(INFORMATION SUPPLIED)
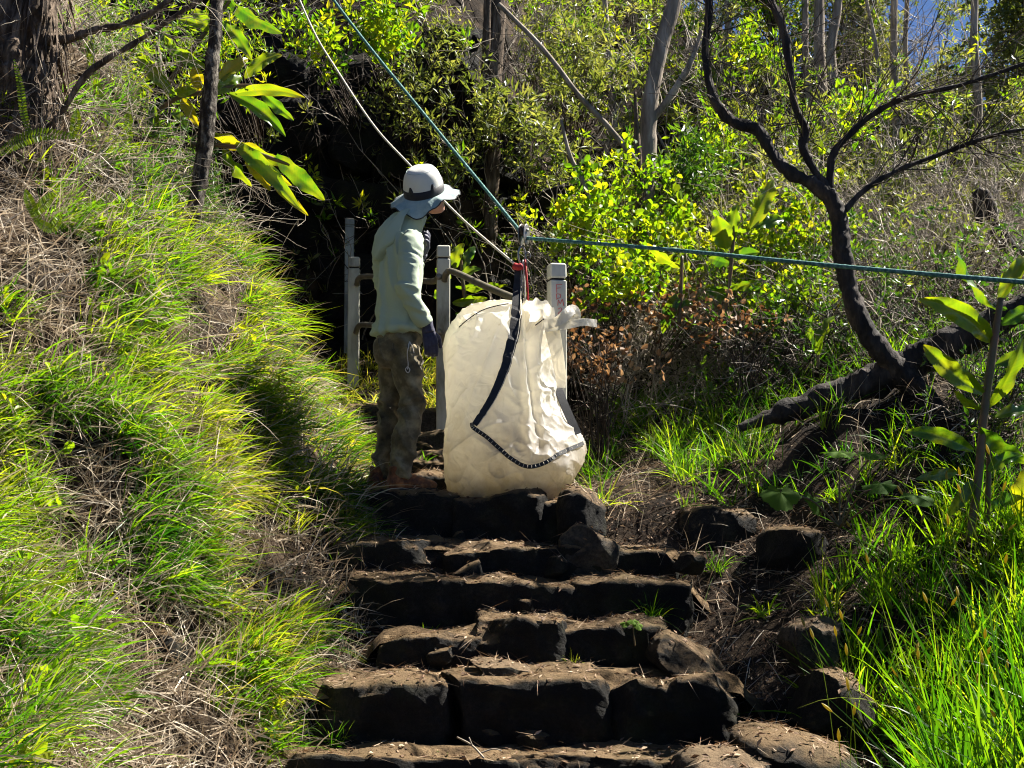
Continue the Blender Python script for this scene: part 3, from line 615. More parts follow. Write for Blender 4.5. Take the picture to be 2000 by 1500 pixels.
pk_ = .5 + .5 * vnoise(V * 4 + 11)
V = V + N * (.05 * ple * sst(.3, .85, zt) + .042 * cr * (.4 + .6 * pk_) + .026 * cr2 * pk_ + .010 * cr3 * pk_ + .028 * np.exp(-((jj - 108) / 4.0) ** 2) * sst(.12, .4, zt) - .018 * np.exp(-((jj - 119) / 6.0) ** 2) * sst(.15, .4, zt))[:, None]
bag = thing('bulk_bag', (P(1005, 975, BY)[0], BY, V[:, 2].min()), 'big white woven plastic bulk bag hanging slack from the pulley', 'bag')
capb = rows[0].mean(0); n0 = rows.shape[1]
capt = V[-n0:].mean(0) + [0, 0, .015]; V2 = np.vstack([V, np.repeat(capb[None], n0, 0), np.repeat(capt[None], n0, 0)]); lr = len(V) - n0; F2 = np.vstack([F, np.stack([lr + np.arange(n0), lr + (np.arange(n0) + 1) % n0, len(V) + n0 + (np.arange(n0) + 1) % n0, len(V) + n0 + np.arange(n0)], -1), grid_faces(2, n0, True)[:, ::-1] * 0 + np.stack([np.arange(n0), len(V) + np.arange(n0), len(V) + (np.arange(n0) + 1) % n0, (np.arange(n0) + 1) % n0], -1)])
bb = mk('bag_body', (V2, F2), M['bag'], parent=bag)
hp = [(ring - ring.mean(0)) * f + ring.mean(0) for ring, f in ((rows[6], .9), (rows[20], .9), (rows[36], .88), (rows[52], .8), (rows[64], .62), (rows[70], .3), (rows[72], .02))]
hp = np.array(hp) + [0.03, .02, 0]; hv = np.vstack([hp[0].mean(0)[None].repeat(n0, 0), hp.reshape(-1, 3)]); hv = hv + .02 * np.stack([vnoise(hv * 12), vnoise(hv * 12 + 5), vnoise(hv * 12 + 9)], -1)
mk('unseen_load', (hv, grid_faces(8, n0, True)), M['soil'], parent=bag)      # unseen heap added inside to darken the lower part of the bag
BB = BVHTree.FromPolygons([Vector(v) for v in V], F.tolist())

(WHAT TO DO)
All of the data needs repeating exactly, but the pictures do not.

(EXERCISE SOLUTION)
Continue the Blender Python script for this scene: part 3, from line 615. More parts follow. Write for Blender 4.5. Take the picture to be 2000 by 1500 pixels.
pk_ = .5 + .5 * vnoise(V * 4 + 11)
V = V + N * (.05 * ple * sst(.3, .85, zt) + .042 * cr * (.4 + .6 * pk_) + .026 * cr2 * pk_ + .010 * cr3 * pk_ + .028 * np.exp(-((jj - 108) / 4.0) ** 2) * sst(.12, .4, zt) - .018 * np.exp(-((jj - 119) / 6.0) ** 2) * sst(.15, .4, zt))[:, None]
bag = thing('bulk_bag', (P(1005, 975, BY)[0], BY, V[:, 2].min()), 'big white woven plastic bulk bag hanging slack from the pulley', 'bag')
capb = rows[0].mean(0); n0 = rows.shape[1]
capt = V[-n0:].mean(0) + [0, 0, .015]; V2 = np.vstack([V, np.repeat(capb[None], n0, 0), np.repeat(capt[None], n0, 0)]); lr = len(V) - n0; F2 = np.vstack([F, np.stack([lr + np.arange(n0), lr + (np.arange(n0) + 1) % n0, len(V) + n0 + (np.arange(n0) + 1) % n0, len(V) + n0 + np.arange(n0)], -1), grid_faces(2, n0, True)[:, ::-1] * 0 + np.stack([np.arange(n0), len(V) + np.arange(n0), len(V) + (np.arange(n0) + 1) % n0, (np.arange(n0) + 1) % n0], -1)])
bb = mk('bag_body', (V2, F2), M['bag'], parent=bag)
hp = [(ring - ring.mean(0)) * f + ring.mean(0) for ring, f in ((rows[6], .9), (rows[20], .9), (rows[36], .88), (rows[52], .8), (rows[64], .62), (rows[70], .3), (rows[72], .02))]
hp = np.array(hp) + [0.03, .02, 0]; hv = np.vstack([hp[0].mean(0)[None].repeat(n0, 0), hp.reshape(-1, 3)]); hv = hv + .02 * np.stack([vnoise(hv * 12), vnoise(hv * 12 + 5), vnoise(hv * 12 + 9)], -1)
mk('unseen_load', (hv, grid_faces(8, n0, True)), M['soil'], parent=bag)      # unseen heap added inside to darken the lower part of the bag
BB = BVHTree.FromPolygons([Vector(v) for v in V], F.tolist())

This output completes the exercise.